**Job**
Within the material below, locate the line with "were 1440x1920 pixels." and the line with "o = obj(nm, lathe(nm, pr, dlp", then return those two lines and all lines between them, exactly as written.

[Start Dataset extract]

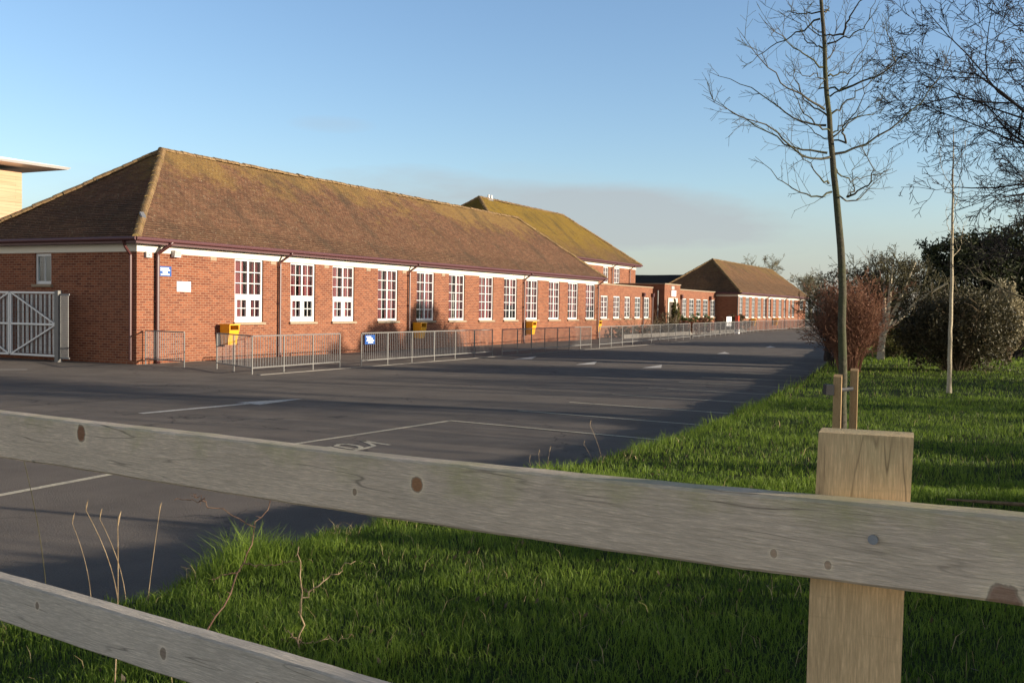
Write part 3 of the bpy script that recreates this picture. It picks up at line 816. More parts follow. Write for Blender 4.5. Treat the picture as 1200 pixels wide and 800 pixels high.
# ------------------------------------------------------------------ entrance block with clock
ent = thing('entrance_block', 'projecting brick entrance with a pale framed dark doorway and square white clock panel', 'school building', W(51.75, -1), ROT)
shell(ent, 3.85, 6.0, 3.76, [(.95, 2.75, 0, 2.45)])
m = MB(); m.box(.72, .945, -.07, .12, 0, 2.45); m.box(2.755, 2.98, -.07, .12, 0, 2.45); m.box(.72, 2.98, -.08, .12, 2.453, 2.75); m.build('door_surround', M['cream'], ent)
dm = MB(); dm.box(.95, 1.84, .2, .26, .02, 2.45); dm.box(1.86, 2.75, .2, .26, .02, 2.45); dr = dm.build('door', M['door'], ent)
dm = MB(); dm.tube([(1.76, .16, 1.0), (1.76, .16, 1.25)], .015, 6); dm.build('handle', M['galv'], dr)
m = MB(); m.box(1.45, 2.55, -.09, -.003, 2.88, 3.34); ck = m.build('clock', M['sign_white'], ent)
m = MB(); m.tube([(2.0, -.095, 3.11), (2.0, -.105, 3.11)], .17, 20); m.box(1.99, 2.01, -.112, -.106, 3.11, 3.25); m.box(2.0, 2.1, -.112, -.106, 3.10, 3.12); m.build('clock_face', M['lamp_grey'], ck)
m = MB(); m.box(1.6, 2.3, -.03, -.003, 3.42, 3.66); m.build('vent', M['lamp_grey'], ent)
m = MB(); m.box(-.05, 3.9, -.05, .33, 3.765, 3.84); m.box(-.05, .33, .331, 6.04, 3.765, 3.84); m.build('coping', M['stone'], ent)
m = MB(); m.box(.3, 3.6, .3, 5.8, 3.4, 3.73); m.build('flat_roof', M['felt'], ent)
m = MB(); m.tube([(-.09, .5, 3.3), (-.09, .5, .05)], .06, 8); m.build('downpipe', M['galv'], ent)

# ------------------------------------------------------------------ low classroom link beyond the entrance
low = thing('classroom_link', 'low flat roofed brick range with white windows between entrance and far block', 'school building', W(55.62, -2), ROT)
lw = [(3.8, 5.0), (5.75, 7.15), (7.8, 9.2), (9.85, 11.4), (12.15, 13.8)]
shell(low, 13.95, 5.4, 3.48, [(a, b, 1.25, 2.8) for a, b in lw])
for i, (a, b) in enumerate(lw): window(low, a, 1.25, b - a, 1.55, 4, 4, 0, seed=80 + i, curtain=False)
m = MB(); m.box(0, 13.92, -.05, .33, 3.485, 3.56); m.build('coping', M['stone'], low)
m = MB(); m.box(.3, 13.7, .3, 5.2, 3.1, 3.45); m.build('flat_roof', M['felt'], low)
for x in (3.3, 11.8):
    m = MB(); m.tube([(x, -.09, 2.745), (x, -.09, .05)], .05, 8); dp_ = m.build('downpipe', M['pipe'], low); m = MB(); m.box(x - .15, x + .15, -.2, -.003, 2.75, 3.1); m.build('hopper', M['pipe'], dp_)

# ------------------------------------------------------------------ dark roofed wing behind
wing = thing('rear_wing', 'dark roofed wing in shade, seen above the entrance and the flat roofed link', 'school building', W(70.2, -7.6), ROT)
shell(wing, 8.0, 16.0, 3.42)
m = MB()
slope(m, (-.36, 16.3, 3.5), (-.36, -1.5, 3.5), (4.0, 16.3, 5.27), (4.0, -1.5, 5.27)); slope(m, (8.36, -1.5, 3.5), (8.36, 16.3, 3.5), (4.0, -1.5, 5.27), (4.0, 16.3, 5.27))
m.quad([(-.36, -1.5, 3.49), (-.36, 16.3, 3.49), (8.36, 16.3, 3.49), (8.36, -1.5, 3.49)])
m.quad([(-.36, -1.5, 3.5), (8.36, -1.5, 3.5), (4.0, -1.5, 5.27)]); m.quad([(8.36, 16.3, 3.5), (-.36, 16.3, 3.5), (4.0, 16.3, 5.27)])
m.build('roof', M['slate'], wing)

# ------------------------------------------------------------------ far hall
far = thing('far_block', 'farthest brick block with brown hipped roof and a row of narrow white windows', 'school building', W(69.6, 0), ROT)
fw_ = [(70.25, 71.5), (72.56, 73.96), (74.97, 76.23), (77.38, 78.8), (79.72, 80.9), (81.97, 83.13), (84.12, 85.5), (86.76, 88.2), (89.3, 90.4), (91.73, 92.75), (93.6, 94.95)]
fh = [(a - 69.6, b - 69.6, 1.2, 3.16) for a, b in fw_] + [(28.3, 30.4, 2.1, 3.16)]
shell(far, 31.7, 7.4, 3.42, fh)
for i, (a, b, c, d) in enumerate(fh): window(far, a, c, b - a, d - c, 4, 5 if i < 11 else 2, 0, seed=100 + i, curtain=False)
hip_roof(far, -OH, 32.06, -OH, 7.76, 3.52, 4.6, 29.8, 3.7, 6.75, M['tile_far'])
eaves(far, -OH, 32.06, -OH, 7.76, 3.52, OH, .2)
for x in (11.2, 20.0, 27.2): downpipe(far, x, 3.52, OH)
m = MB(); m.tube([(-.1, -.06, 3.2), (-.1, -.06, .05)], .05, 8); m.build('downpipe', M['galv'], far)

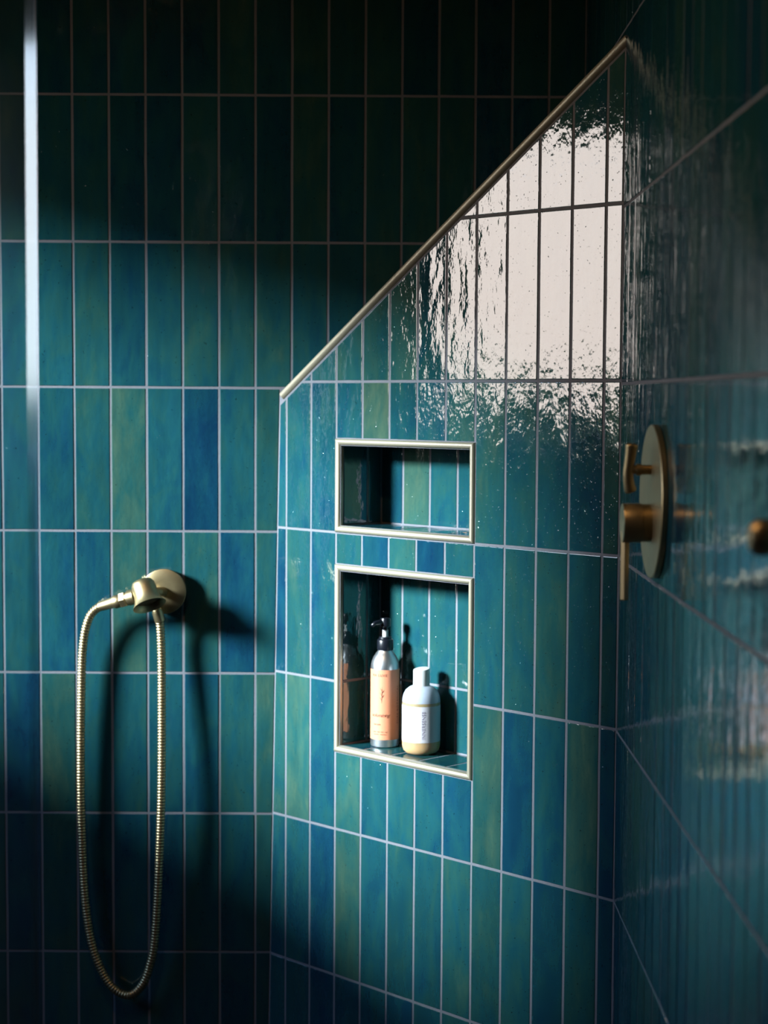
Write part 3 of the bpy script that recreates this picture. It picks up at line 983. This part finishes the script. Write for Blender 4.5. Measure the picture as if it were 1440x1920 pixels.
# ------------------------------------------------------------------ warm downlight in the ceiling
dlp = Vector((-0.55, 1.75, 2.62))
dl = empty('ceiling_downlight', dlp)
tag(dl, 'small warm downlight set into the ceiling', 'lamp')
m_, t_, b_m = new_mat('warm_lamp')
b_m.inputs['Base Color'].default_value = (0.9, 0.8, 0.7, 1)
b_m.inputs['Emission Color'].default_value = (1.0, 0.58, 0.28, 1)
b_m.inputs['Emission Strength'].default_value = 480.0
for nm, pr, mt in (('ring', [(0.036, 0.0), (0.050, 0.0), (0.050, 0.004), (0.046, 0.006), (0.040, 0.006), (0.036, 0.002)], M_FRAME), ('lens', [(0.0, 0.0022), (0.0355, 0.0022), (0.0355, 0.0005), (0.0, 0.0005)], m_)):
    o = obj(nm, lathe(nm, pr, dlp - Z * 0.0002, -Z, 36, cap0=False, cap1=False), mt); world_child(o, dl)

# ------------------------------------------------------------------ garden outside the window
gr = obj('ground', box_mesh('ground', (-30, -22, -0.6), (XL - 0.1, 28, -0.4)), M_EARTH)
tag(gr, 'garden lawn outside the window', 'lawn', kind='structure')
RB = random.Random(5)
def bush(x, y, h, r, label):
    root = empty('shrub', (x, y, -0.4))
    tag(root, label, 'shrub', 'shrubs outside the window')
    tr = obj('trunk', sweep('trunk', [Vector((x, y, -0.4)), Vector((x + 0.05, y, h * 0.4)), Vector((x, y + 0.06, h * 0.75))], [0.05, 0.04, 0.02], 8), M_BARK)
    world_child(tr, root)
    vs, fs = [], []
    for _ in range(2600):
        th = RB.uniform(0, 2 * math.pi); q = RB.random() ** 0.4
        zz = RB.uniform(-1, 1); rad = math.sqrt(max(0, 1 - zz * zz)) * q
        c = Vector((x + rad * r * math.cos(th), y + rad * r * math.sin(th), -0.4 + (h + 0.4) * (0.55 + 0.45 * zz * q)))
        a = Vector((RB.gauss(0, 1), RB.gauss(0, 1), RB.gauss(0, 1))).normalized(); b = a.orthogonal().normalized()
        l_, w_ = RB.uniform(0.05, 0.10), RB.uniform(0.02, 0.04)
        i0 = len(vs)
        vs += [c - a * l_, c + b * w_, c + a * l_, c - b * w_]
        fs.append((i0, i0 + 1, i0 + 2, i0 + 3))
    me = bpy.data.meshes.new('foliage'); me.from_pydata([tuple(v) for v in vs], [], fs); me.update()
    lf = obj('foliage', me, M_LEAF); lf['kind'] = 'stuff'
    world_child(lf, root)
bush(-4.4, 1.30, 1.52, 0.48, 'dense green shrub outside the window, second from the viewer')
bush(-4.7, 2.45, 1.60, 0.52, 'dense green shrub outside the window, third from the viewer')
bush(-4.5, 3.60, 1.50, 0.48, 'dense green shrub outside the window, farthest from the viewer')
bush(-4.6, 0.15, 1.66, 0.52, 'dense green shrub outside the window, nearest the viewer')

[End Dataset extract]

**Complete response**
Write part 3 of the bpy script that recreates this picture. It picks up at line 983. This part finishes the script. Write for Blender 4.5. Measure the picture as if it were 1440x1920 pixels.
# ------------------------------------------------------------------ warm downlight in the ceiling
dlp = Vector((-0.55, 1.75, 2.62))
dl = empty('ceiling_downlight', dlp)
tag(dl, 'small warm downlight set into the ceiling', 'lamp')
m_, t_, b_m = new_mat('warm_lamp')
b_m.inputs['Base Color'].default_value = (0.9, 0.8, 0.7, 1)
b_m.inputs['Emission Color'].default_value = (1.0, 0.58, 0.28, 1)
b_m.inputs['Emission Strength'].default_value = 480.0
for nm, pr, mt in (('ring', [(0.036, 0.0), (0.050, 0.0), (0.050, 0.004), (0.046, 0.006), (0.040, 0.006), (0.036, 0.002)], M_FRAME), ('lens', [(0.0, 0.0022), (0.0355, 0.0022), (0.0355, 0.0005), (0.0, 0.0005)], m_)):
    o = obj(nm, lathe(nm, pr, dlp - Z * 0.0002, -Z, 36, cap0=False, cap1=False), mt); world_child(o, dl)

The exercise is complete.